De combinatie van brons en strijdwagens leende zich echter ook uitstekend voor oorlogsvoering en de mensen van de Andronovo-cultuur breidden hun invloed uit van het noorden naar het zuiden. Ze namen hun talen mee: het Indisch en het daarmee verwante Iraans. De sprekers lijken zichzelf aangeduid te hebben als “Ariërs”, een woord dat zoiets als “edelen” betekent. Hun oudste literatuur bestaat uit de Veda’s en de Gatha’s, religieuze teksten die tot op de dag van vandaag worden gereciteerd.

Andere sprekers van deze talen verhuisden naar Griekenland en stichtten daar de Myceense cultuur, naar Anatolië (waar ze bekendstaan als Hittiten) en naar het verre westen, waarheen ze de Italische en Keltische talen meenamen. Ook de Germanen, die de expansie in de Late Oudheid zouden voortzetten naar de Britse Eilanden, naar IJsland en Groenland en uiteindelijk naar Amerika, behoorden tot deze taalgroep, die ooit “Arisch” heette en tegenwoordig “Indo-Europees”.

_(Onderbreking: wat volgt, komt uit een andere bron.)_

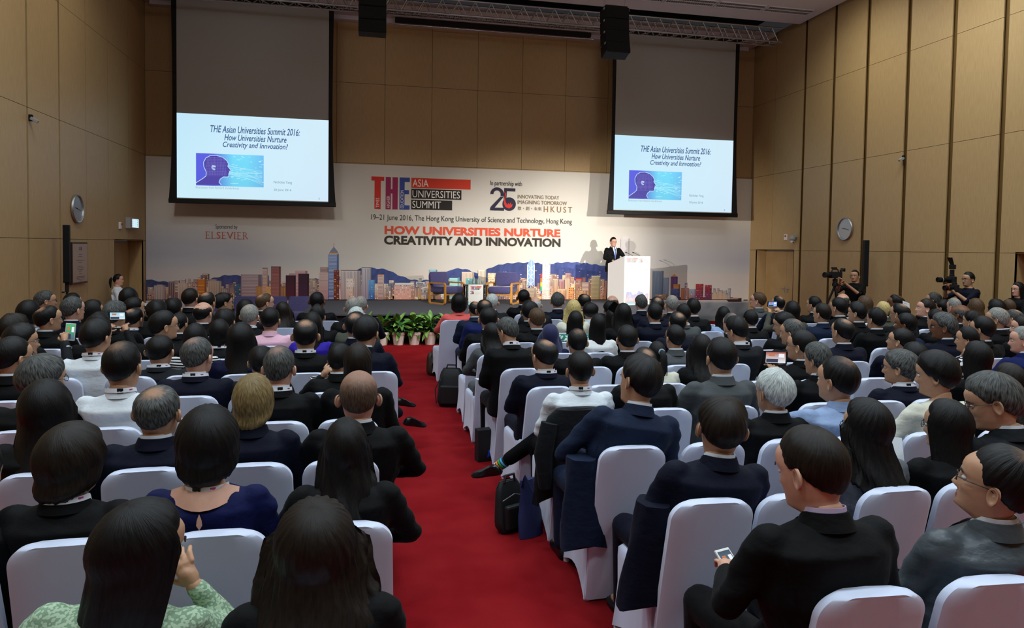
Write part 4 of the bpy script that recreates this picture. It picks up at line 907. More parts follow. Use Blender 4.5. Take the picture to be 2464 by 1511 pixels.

Terug naar Centraal-Azië in de tweede helft van het tweede millennium: hier was één geïntegreerde cultuur ontstaan, deels nomadisch en deels verstedelijkt, met handelswegen naar alle richtingen. Het is de eerste van de vier “grote vegen” die ik in mijn eerste stukje noemde. Men sprak Indo-Europese talen en we kennen hier voor het eerst iemand als individu: Zarathuštra.

[Wordt vrijdag vervolgd]

Deel dit:

10 gedachtes over “Andronovo

  1. mnb0

    “waar ze bekendstaan als Hittieten”
    Waar heb je dit vandaan? Ik dacht dat de herkomst van de Hittieten onbekend was.

    1. Ze spreken een Indo-Europese taal en de aankomst van het volk is gedocumenteerd in de Kanes-tabletten. Wat ontbreekt is het verhaal over de inname van Hattusa, waarnaar ze zich Hittieten zijn gaan noemen. Hun noordelijke herkomst staat echter vast.

      1. Oom Paspasu

        In de latere Hittitische Anitta-tekst valt te lezen hoe Pitḫana, de koning van de stad Kuššara, Neša (=Kaneš) veroverde en dat zijn zoon Anitta het rijk uitbreidde. Blijkbaar beschouwden de Hittieten hen als hun voorouders. Deze Pitḫana en Anitta kennen we ook uit documenten uit de late fase van kārum Kaneš. Dat is alles.

        We weten overigens niet hoe de Hittieten zich noemden (en over welke taal ze spraken is ook discussie :).)

  2. Dat de Andronovo-cultuur Indo-Europese talen sprak wil ik eventueel wel van u aannemen (al weet ik niet hoeveel bewijs daarvoor aan te voeren valt), maar zoals het er nu staat lijkt het wel alsof u de Andronovo-cultuur zonder meer gelijkstelt met de Proto-Indo-Europese cultuur…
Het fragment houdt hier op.